I've always thought life is a crap shoot and some people don't get a fair shot. If there was a god, he'd be a better judge of character, no? Heaven? As I get older I can't help hoping, but my brain tells me it ain't so.

But these aren't the things to say to a 9-year-old. I've been wrestling with this. Does anyone have a simple answer or concept to these questions that a child could understand - and their parents would not be upset at me for saying?"

Thursday, October 9, 2008

Sam on Sarah

Here are some interesting comments from Sam Harris about Sarah Palin and her religious views.

"I care even more about the many things Palin thinks she knows but doesn't: like her conviction that the Biblical God consciously directs world events. Needless to say, she shares this belief with mil-lions of Americans—but we shouldn't be eager to give these people our nuclear codes, either. There is no question that if President McCain chokes on a spare rib and Palin becomes the first woman president, she and her supporters will believe that God, in all his majesty and wisdom, has brought it to pass. Why would God give Sarah Palin a job she isn't ready for? He wouldn't. Everything happens for a reason. Palin seems perfectly willing to stake the welfare of our country—even the welfare of our species—as collateral in her own personal journey of faith. Of course, McCain has made the same unconscionable wager on his personal journey to the White House.

In speaking before her church about her son going to war in Iraq, Palin urged the congregation to pray "that our national leaders are sending them out on a task that is from God; that's what we have to make sure we are praying for, that there is a plan, and that plan is God's plan." When asked about these remarks in her interview with Gibson, Palin successfully dodged the issue of her religious beliefs by claiming that she had been merely echoing the words of Abraham Lincoln. The New York Times later dubbed her response "absurd." It was worse than absurd; it was a lie calculated to conceal the true character of her religious infatuations. Every detail that has emerged about Palin's life in Alaska suggests that she is as devout and literal-minded in her Christian dogmatism as any man or woman in the land. Given her long affiliation with the Assemblies of God church, Palin very likely believes that Biblical prophecy is an infallible guide to future events and that we are living in the "end times." Which is to say she very likely thinks that human history will soon unravel in a foreordained cataclysm of war and bad weather. Undoubtedly Palin believes that this will be a good thing—as all true Christians will be lifted bodily into the sky to make merry with Jesus, while all nonbelievers, Jews, Methodists and other rabble will be punished for eternity in a lake of fire. Like many Pentecostals, Palin may even imagine that she and her fellow parishioners enjoy the power of prophecy themselves. Otherwise, what could she have meant when declaring to her congregation that "God's going to tell you what is going on, and what is going to go on, and you guys are going to have that within you"?

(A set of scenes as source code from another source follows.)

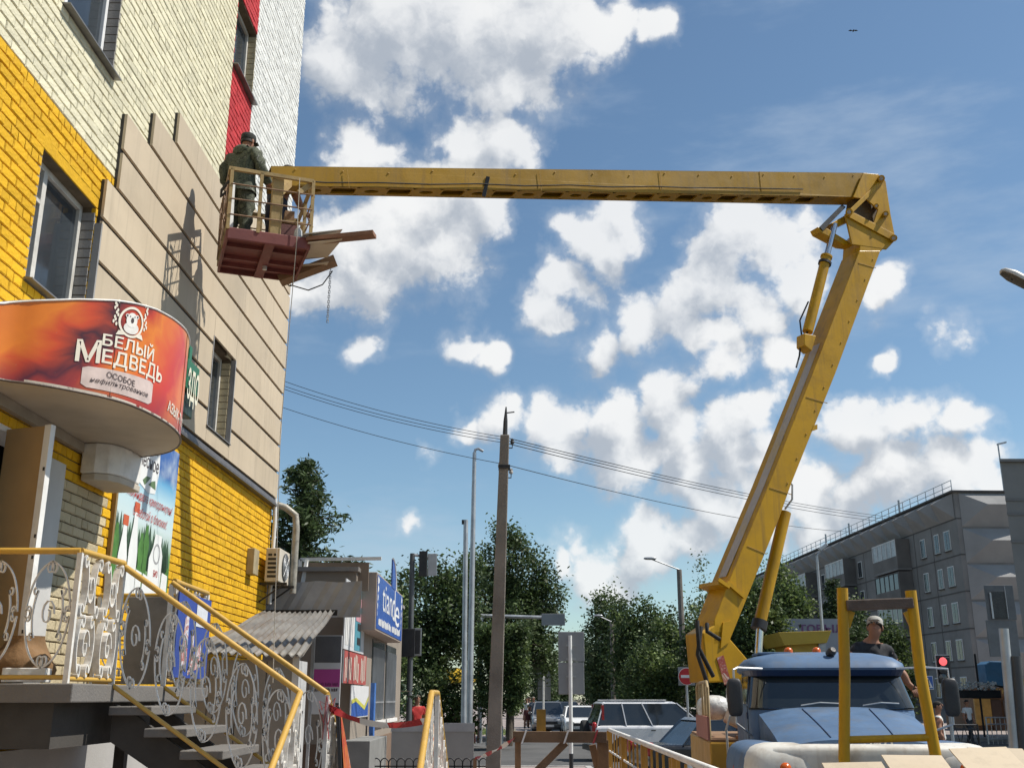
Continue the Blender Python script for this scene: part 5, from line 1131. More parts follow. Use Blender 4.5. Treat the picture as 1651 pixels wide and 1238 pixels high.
# elbow cylinder along the lower boom
eA, eB, eC = Q(1346,362,.08), Q(1332,416,.08), Q(1302,535,.08)
MB().tube([eA, eB], .05, 12).build('elbow_rod', chrome, lift, smooth=50); MB().tube([eB, eC], .085, 16).build('elbow_cylinder', boom_yellow, lift, smooth=50); MB().tube([eB+(eA-eB)*.05, eB], .098, 16).build('gland', boom_yellow, lift, smooth=50); MB().tube([eB+(eC-eB)*.06, eB+(eC-eB)*.09], .108, 16).build('gland_band', dark_metal, lift)
MB().prism([Q(1297,537,.16), Q(1316,541,.16), Q(1309,566,.16), Q(1297,556,.16)], -BN*.2).build('cylinder_lug', boom_yellow, lift, bevel=.01)
MB().tube([eC, eC+Vector((-.12,0,-.15)), eC+Vector((-.16,0,-.4)), Q(1284,592,.2)], .015, 6).build('hose', rubber, lift, smooth=50)
MB().tube([eB.lerp(eC,.6)+Vector((-.11,0,0)), eB.lerp(eC,.85)+Vector((-.17,0,0)), eC+Vector((-.1,0,-.05))], .013, 6).build('hose', rubber, lift, smooth=50)
# upper boom: sides, top and a pierced underside
uL_t, uR_t = Q(437,270,.15), Q(1412,283,.19); uL_b, uR_b = Q(437,299,.15), Q(1362,318,.19)
def near(t): return Q(437,268,.14).lerp(Q(1400,280,.18), t)
W0, W1 = .27, .34
tl_, tr_ = Q(437,268,.14), Q(1398,279,.17); bl_, br_ = Q(437,299,.14), Q(1352,317,.17)
ub = MB(); th = .012
far = lambda p, w: p-BN*w
for sgn in (0, 1):
    e = 0 if sgn == 0 else None
    A4 = [tl_, bl_, br_, Q(1396,318,.17), tr_] if sgn == 0 else [far(p, W0 if i in (0,1) else W1) for i, p in enumerate([tl_, bl_, br_, Q(1396,318,.17), tr_])]
    ub.prism(A4, -BN*th if sgn == 0 else BN*th)
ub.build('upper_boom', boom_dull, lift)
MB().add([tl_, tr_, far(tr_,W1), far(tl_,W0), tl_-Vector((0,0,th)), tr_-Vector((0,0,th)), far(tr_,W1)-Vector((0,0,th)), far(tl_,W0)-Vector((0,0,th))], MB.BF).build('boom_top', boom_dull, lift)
up_ = MB(); nc = 24
for i in range(nc):
    t0, t1 = i/nc, (i+1)/nc
    def bp(t, k): # k 0 near .. 1 far
        a = bl_.lerp(br_, t); return a - BN*((W0+(W1-W0)*t)*k)
    kind_ = i % 2; hu, hv = (.42, .30) if kind_ == 0 else (.26, .17)
    if i in (0, nc-1): up_.add([bp(t0,0), bp(t1,0), bp(t1,1), bp(t0,1)], [(0,1,2,3)]); continue
    m = 16; outer, inner = [], []
    for j in range(m):
        a = 2*math.pi*(j+.5)/m; c, s_ = math.cos(a), math.sin(a); k = 1/max(abs(c), abs(s_)); outer.append((.5+.5*c*k, .5+.5*s_*k))
        e = .25 if kind_ == 0 else 1.; inner.append((.5+hu*math.copysign(abs(c)**e, c), .5+hv*math.copysign(abs(s_)**e, s_)))
    vv = [bp(t0+(t1-t0)*u, v) for u, v in outer] + [bp(t0+(t1-t0)*u, v) for u, v in inner] + [bp(t0+(t1-t0)*u, v)+Vector((0,0,.03)) for u, v in inner]
    up_.add(vv, [(j, (j+1)%m, m+(j+1)%m, m+j) for j in range(m)] + [(m+j, m+(j+1)%m, 2*m+(j+1)%m, 2*m+j) for j in range(m)])
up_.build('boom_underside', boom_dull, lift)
sb = [Q(1352,317,.17), Q(1396,318,.17)]; MB().add([sb[0], sb[1], far(sb[1],W1), far(sb[0],W1)], [(0,1,2,3)]).build('boom_heel', boom_yellow, lift)
for px in (787,): a = Q(px,294,.16); MB().beam(a+Vector((0,0,.08)), a+Vector((-.06,0,-.22)), .04, .05).build('boom_clip', dark_metal, lift)
for px, dy in ((560,0),(870,6),(1064,6),(1225,8)): MB().beam(Q(px,273+dy*.4,.17), Q(px+3,303+dy*.8,.17), .006, .006).build('weld_seam', MATS['weld'], lift)
MB().lathe([(0,0),(.028,0),(.028,.006),(0,.006)], Q(1401,286,.185), BN, 12).build('boom_hole', dark_metal, lift)

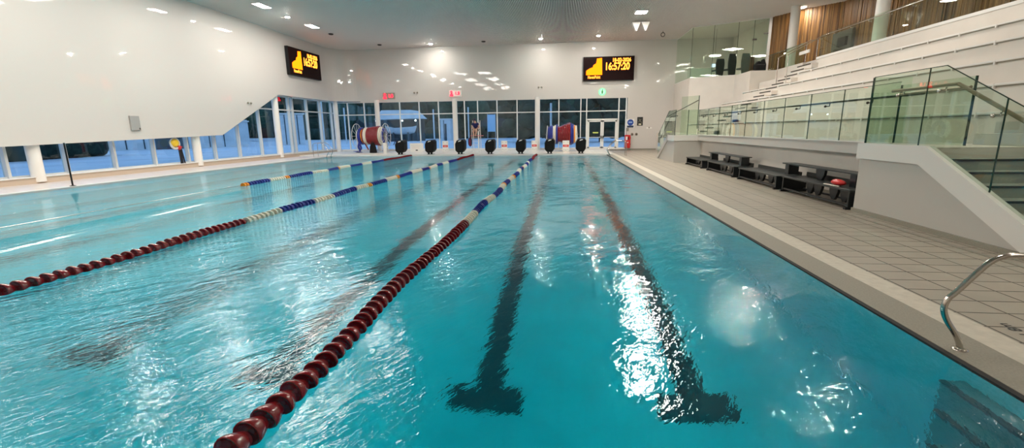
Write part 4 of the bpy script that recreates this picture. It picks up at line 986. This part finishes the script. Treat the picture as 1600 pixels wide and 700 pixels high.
# ------------------------------------------------------------------ outside
M['snow'] = mat('outdoor_paving', (.58, .61, .64), .7, noise=.12, nscale=.35)
M['leaf'] = mat('dark_foliage', (.012, .035, .022), .9, noise=.5, nscale=2.5); M['leaf2'] = mat('mid_foliage', (.02, .06, .035), .9, noise=.5, nscale=2.5)
M['bark'] = mat('bark', (.05, .045, .04), .9); M['shed'] = mat('shed_metal', (.60, .63, .64), .6, noise=.1, nscale=1); M['shed_dark'] = mat('shed_dark', (.05, .07, .08), .7)
g = MB(); g.add([(-260, -120, -.05), (-19.5, -120, -.05), (-19.5, 37.6, -.05), (160, 37.6, -.05), (160, 320, -.05), (-260, 320, -.05)], [(0, 1, 2, 3, 4, 5)])
struct(g.build('ground_outside', 'snow'), 'pale blue grey open ground outside at dusk')
def tree(x, y_, h, w, lab, m='leaf'):
    r = empty('tree', (x, y_, -.05)); tag(r, lab, 'tree', 'dark trees beyond the open ground')
    rn = random.Random(int(x * 7 + y_ * 3)); tr = MB().tube([(0, 0, 0), (rn.uniform(-.2, .2), 0, h * .35), (rn.uniform(-.4, .4), 0, h * .7)], [.28, .2, .1], 8); tr.build('trunk', 'bark', r)
    c = MB()
    for k in range(26):
        a = rn.uniform(0, 2 * PI); q = rn.uniform(0, 1) ** .6 * w; zz = rn.uniform(.14, 1.0) * h; sh_ = max(.25, 1 - abs(zz / h - .45) * 1.1)
        c.ball((q * math.cos(a) * sh_, q * math.sin(a) * sh_, zz), rn.uniform(.8, 1.7) * w * .30, 9, 6, (1, 1, .85), .22, rn)
    c.build('crown', m, r)
pos = []
k = 0
for x in range(-69, 45, 12):
    k += 1; pos.append((x + random.uniform(-.5, .5), (92 if k % 2 else 108) + random.uniform(-2, 2), random.uniform(13, 18), random.uniform(5, 5.6)))
for i_, (x, y_, h, w) in enumerate(pos):
    tree(x, y_, h, w, 'dark tree in the belt beyond the far windows, number %s from the left' % ['one', 'two', 'three', 'four', 'five', 'six', 'seven', 'eight', 'nine', 'ten', 'eleven', 'twelve', 'thirteen', 'fourteen', 'fifteen'][i_], 'leaf' if i_ % 2 else 'leaf2')
for x, y_, h, w, l in ((5, 62, 9, 3.0, 'bushy dark tree seen through the glass door'), (12, 60, 8, 3.0, 'dark tree right of the glass door'), (-6.2, 66, 10, 2.8, 'dark tree seen behind the right rope reel'), (-.8, 57, 8, 2.2, 'round dark tree left of the glass door')): tree(x, y_, h, w, l)
def woodland(p0, p1, h, lab, dep=9):
    rn = random.Random(11); a = Vector((*p0, 0)); b = Vector((*p1, 0)); n_ = int((b - a).length / 3.2); c = MB(); nn = Vector((-(b - a).y, (b - a).x, 0)).normalized()
    for k in range(n_):
        for j, zz in enumerate((.10, .26, .42, .58, .74, .88)):
            p = a.lerp(b, (k + rn.random()) / n_) + nn * rn.uniform(-dep, dep) * .4; hh = h * (1 + .22 * math.sin(k * .7) * math.sin(k * .23))
            c.ball((p.x, p.y, hh * zz), rn.uniform(3.2, 4.8), 9, 6, (1, 1, 1.1), .2, rn)
    o = c.build('woodland', 'leaf', None); tag(o, lab, 'woodland', kind='stuff')
woodland((-165, 150), (120, 132), 38, 'dark woodland closing the view beyond the far windows'); woodland((-150, -60), (-185, 105), 26, 'dark woodland far beyond the side windows')
def hedge(x0, y0, x1, y1, h, w, lab):
    r = empty('hedge', ((x0 + x1) / 2, (y0 + y1) / 2, -.05)); tag(r, lab, 'hedge', 'dark hedges outside'); rn = random.Random(5)
    a = Vector((x0 - (x0 + x1) / 2, y0 - (y0 + y1) / 2, 0)); b = -a; Ln = (b - a).length; c = MB(); n_ = int(Ln / (w * .45))
    for k in range(n_):
        p = a.lerp(b, k / n_); c.ball((p.x + rn.uniform(-.3, .3), p.y + rn.uniform(-.3, .3), h * .45), h * .6, 9, 7, (1.1, 1.1, 1), .16, rn)
    c.build('foliage', 'leaf', r)
hedge(-37, -4, -40, 34, 3.4, 1.0, 'dark hedge outside behind the low side windows'); hedge(-60, 101, 40, 99, 2.4, 2.4, 'long low dark hedge beyond the far windows')
hedge(-90, 0, -100, 90, 9, 6, 'tall dark hedge far beyond the side windows')
def shed(x, y_, lx, ly, h, rz, lab, m='shed', roof=True):
    r = empty('shed', (x, y_, -.05), rz); tag(r, lab, 'shed', 'low sheds outside')
    MB().box(-lx / 2, lx / 2, -ly / 2, ly / 2, 0, h).build('wall', m, r)
    MB().box(-lx / 2 - .2, lx / 2 + .2, -ly / 2 - .2, ly / 2 + .2, h, h + .18).build('roof', 'white' if roof else 'shed_dark', r)
    s = MB(); q = -lx / 2 + .6
    while q < lx / 2: s.box(q - .06, q + .06, -ly / 2 - .03, -ly / 2, .1, h - .1); q += 1.6
    s.build('wall_rib', 'shed_dark', r); MB().box(-lx * .1, lx * .1, -ly / 2 - .04, -ly / 2, 0, h * .8).build('door', 'shed_dark', r)
shed(-47, 50, 16, 4, 3.2, .95, 'long pale shed outside behind the slanting window edge'); shed(-52, 66, 6, 4, 3.4, .7, 'square pale shed outside with snowy roof'); shed(-38.5, 62, 3.0, 3.0, 4.2, .6, 'narrow grey kiosk outside with pale roof')
shed(-20.5, 80, 1.8, 1.8, 3.6, 0, 'tall pale kiosk outside right of the boat shelter'); shed(-30, 120, 60, 6, 6, 0, 'long dark low building beyond the open ground', 'shed_dark', False)
# boat under a canopy
cn = empty('canopy', (-28, 78, -.05)); tag(cn, 'pale pitched canopy outside sheltering a boat', 'canopy')
MB().prism([(-3.9, 3.7), (-2.6, 5.2), (2.4, 5.2), (3.9, 3.8)], 'y', -2.4, 2.4).build('roof', 'shed', cn)
for sx in (-3.4, 3.4):
    for sy in (-2, 2): MB().bar((sx, sy, 0), (sx, sy, 3.8), .16, .16).build('post', 'shed_dark', cn)
for dx in (-3.6, 1.0, 3.3): MB().ball((dx, -2.45, 3.45), .13, 8, 6).build('lamp_bulb', 'lamp_soft', cn)
MB().box(-3.3, 3.3, 1.9, 2.1, 0, 3.8).build('back_panel', 'shed_dark', cn)
bt = empty('boat', (-27.8, 77, -.05)); tag(bt, 'small pale boat resting under the canopy outside', 'boat')
vs = []; n_ = 9
for i in range(n_):
    t = i / (n_ - 1) * 2 - 1; w = .75 * (1 - abs(t) ** 2.4) + .03; zk = 1.15 + .25 * t * t; zt_ = 2.2 + .45 * t * t; xx = t * 2.9
    vs += [(xx, -w, zt_), (xx * .86, -w * .55, zk + .3), (xx * .8, 0, zk), (xx * .86, w * .55, zk + .3), (xx, w, zt_)]
MB().add(vs, [(i * 5 + k, (i + 1) * 5 + k, (i + 1) * 5 + k + 1, i * 5 + k + 1) for i in range(n_ - 1) for k in range(4)], True).add([vs[i * 5] for i in range(n_)] + [vs[i * 5 + 4] for i in range(n_ - 1, -1, -1)], [tuple(range(2 * n_))]).build('hull', 'shed', bt)
MB().box(-1.4, -1.2, -.5, .5, 0, 1.5).box(1.2, 1.4, -.5, .5, 0, 1.5).build('cradle', 'shed_dark', bt)
for x, y_, l in ((-22.5, 58, 'dark picnic table outside right of the boat shelter'), (-25.5, 63, 'dark picnic table outside in front of the boat')):
    r = empty('picnic_table', (x, y_, -.05)); tag(r, l, 'table', 'picnic tables outside')
    MB().box(-1.0, 1.0, -.4, .4, .72, .78).build('tabletop', 'shed_dark', r)
    for s in (-1, 1): MB().box(-1.1, 1.1, s * .75 - .14, s * .75 + .14, .42, .47).build('bench_board', 'shed_dark', r); MB().bar((s * .7, -.75, 0), (s * .7, .3, .74), .1, .06).build('leg', 'shed_dark', r); MB().bar((s * .7, .75, 0), (s * .7, -.3, .74), .1, .06).build('leg', 'shed_dark', r)
for x, y_, h, l in ((-17.7, 62, 4.6, 'pale post outside just right of the boat shelter'), (-30.5, 62, 5, 'pale lamp post outside through the side windows'), (-14.5, 70, 5.2, 'pale post outside right of the tall kiosk'), (-1.2, 45, 4.2, 'pale blue post outside behind the right rope reel'), (-30.5, 56, 6, 'pale post outside left of the boat shelter')):
    r = empty('outdoor_post', (x, y_, -.05)); tag(r, l, 'post', 'pale posts outside'); MB().tube([(0, 0, 0), (0, 0, h)], .1, 8).build('pole', 'shed', r); MB().lathe([(.18, 0), (.16, .1), (.1, .12)], (0, 0, 0)).build('base', 'shed', r)
bn = empty('banner_stand', (-10.3, 66, -.05)); tag(bn, 'pale blue upright banner outside right of the lifeguard', 'banner')
MB().box(-.55, .55, -.04, .04, 1.5, 3.9).build('banner', mat('banner_blue', (.42, .62, .78), .5), bn); MB().box(-.6, -.55, -.06, .06, 0, 4.0).box(.55, .6, -.06, .06, 0, 4.0).build('frame', 'shed', bn)

# dusk sky; room fill comes from the lamps, added unseen ones included
w = bpy.data.worlds.new('dusk'); S.world = w; w.use_nodes = True; nt = w.node_tree; nt.nodes.clear()
o = nt.nodes.new('ShaderNodeOutputWorld'); b = nt.nodes.new('ShaderNodeBackground'); tc = nt.nodes.new('ShaderNodeTexCoord'); sp = nt.nodes.new('ShaderNodeSeparateXYZ'); r = nt.nodes.new('ShaderNodeValToRGB')
r.color_ramp.elements[0].position = 0.0; r.color_ramp.elements[0].color = (.50, .66, .88, 1); r.color_ramp.elements[1].position = .6; r.color_ramp.elements[1].color = (.28, .46, .78, 1)
nt.links.new(tc.outputs['Generated'], sp.inputs[0]); nt.links.new(sp.outputs['Z'], r.inputs[0]); nt.links.new(r.outputs[0], b.inputs[0]); b.inputs[1].default_value = 1.5; nt.links.new(b.outputs[0], o.inputs[0])

vs_ = S.view_settings; vs_.view_transform = 'Standard'; vs_.look = 'None'; vs_.gamma = 1; vs_.use_curve_mapping = False; vs_.exposure = 0.22
c = S.cycles; c.use_denoising = True; c.max_bounces = 14; c.diffuse_bounces = 5; c.glossy_bounces = 5; c.transmission_bounces = 10; c.transparent_max_bounces = 24
c.sample_clamp_indirect = 30.0; c.sample_clamp_direct = 0; c.blur_glossy = 0.5; c.caustics_refractive = True; c.caustics_reflective = True
try: c.denoiser = 'OPENIMAGEDENOISE'; c.denoising_input_passes = 'RGB_ALBEDO_NORMAL'
except Exception: pass
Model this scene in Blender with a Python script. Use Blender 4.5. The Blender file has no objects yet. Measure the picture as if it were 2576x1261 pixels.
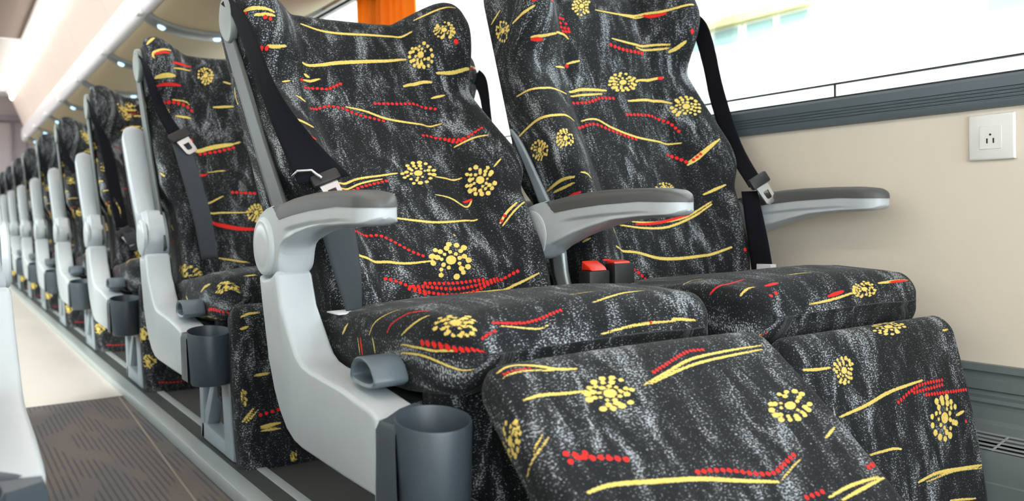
import bpy, bmesh, math, random
import numpy as np
from mathutils import Vector, Matrix

# ------------------------------------------------------------------ camera, world, lights, exposure
scene = bpy.context.scene
COL = scene.collection

def camera_axes(yaw, pitch, roll):
    fwd = Vector((math.sin(yaw)*math.cos(pitch), math.cos(yaw)*math.cos(pitch), -math.sin(pitch)))
    right = fwd.cross(Vector((0, 0, 1))).normalized()
    up = right.cross(fwd)
    c, s = math.cos(roll), math.sin(roll)
    return c*right + s*up, -s*right + c*up, fwd

_r, _u, _f = camera_axes(.5783, .0432, -.0244)
cam_data = bpy.data.cameras.new('camera')
cam = bpy.data.objects.new('camera', cam_data)
COL.objects.link(cam)
M = Matrix(((_r.x, _u.x, -_f.x, 0), (_r.y, _u.y, -_f.y, 0), (_r.z, _u.z, -_f.z, 0), (0, 0, 0, 1)))
M.translation = Vector((-.4277, -1.3852, .4886))
cam.matrix_world = M
cam_data.sensor_fit = 'HORIZONTAL'
cam_data.sensor_width = 36.0
cam_data.lens = 36.0*2189.1/2576.0
cam_data.clip_start = .02
cam_data.dof.use_dof = True
cam_data.dof.focus_distance = 1.36
cam_data.dof.aperture_fstop = 5.0
scene.camera = cam

world = bpy.data.worlds.new('world')
scene.world = world
world.use_nodes = True
bgn = world.node_tree.nodes['Background']
bgn.inputs[0].default_value = (.90, .955, 1.0, 1)
bgn.inputs[1].default_value = 4.0

# low sun from the front left: lights the building outside and, through the rear left windows, the aisle floor
sd = bpy.data.lights.new('sun', 'SUN'); sd.energy = 5.0; sd.angle = math.radians(5); sd.color = (1, .96, .90)
sun_obj = bpy.data.objects.new('sun', sd); COL.objects.link(sun_obj)
sun_obj.rotation_euler = Vector((1, .9, -.76)).to_track_quat('-Z', 'Y').to_euler()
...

You can learn something about a person by the company she keeps. In the churches where Palin has worshiped for decades, parishioners enjoy "baptism in the Holy Spirit," "miraculous healings" and "the gift of tongues." Invariably, they offer astonishingly irrational accounts of this behavior and of its significance for the entire cosmos. Palin's spiritual colleagues describe themselves as part of "the final generation," engaged in "spiritual warfare" to purge the earth of "demonic strongholds." Palin has spent her entire adult life immersed in this apocalyptic hysteria. Ask yourself: Is it a good idea to place the most powerful military on earth at her disposal? Do we actually want our leaders thinking about the fulfillment of Biblical prophecy when it comes time to say to the Iranians, or to the North Koreans, or to the Pakistanis, or to the Russians or to the Chinese: "All options remain on the table"?"

Tuesday, October 7, 2008

Bill Maher's New Film

Bill Maher's new film "Religulous" is now playing at the Del Mar theatre in downtown Santa Cruz. It is at once funny, wickedly to the point, and often quite perceptive. Maher goes after all the religions of the book and ends by saying that if we don't soon throw off the suffocating shackles of religion...well, go see for yourself.

The night I went there was a good crowd, but I don't imagine the film will be there for long.

Reviews have been quite good from top media. Variety hails "Religulous" as "brilliant, incendiary," while Entertainment Weekly adds, "It's a film that's destined to make a lot of people mad, but Maher, for all his showy atheistic 'doubt,' isn't just trying to crucify religion — he truly wants to know what makes it tick. He leaves no stone tablet unturned." Other raves come from the New York Times, USA Today, Hollywood Reporter and from Roger Ebert at the Chicago Sun-Times. Among the pans is the Washington Post.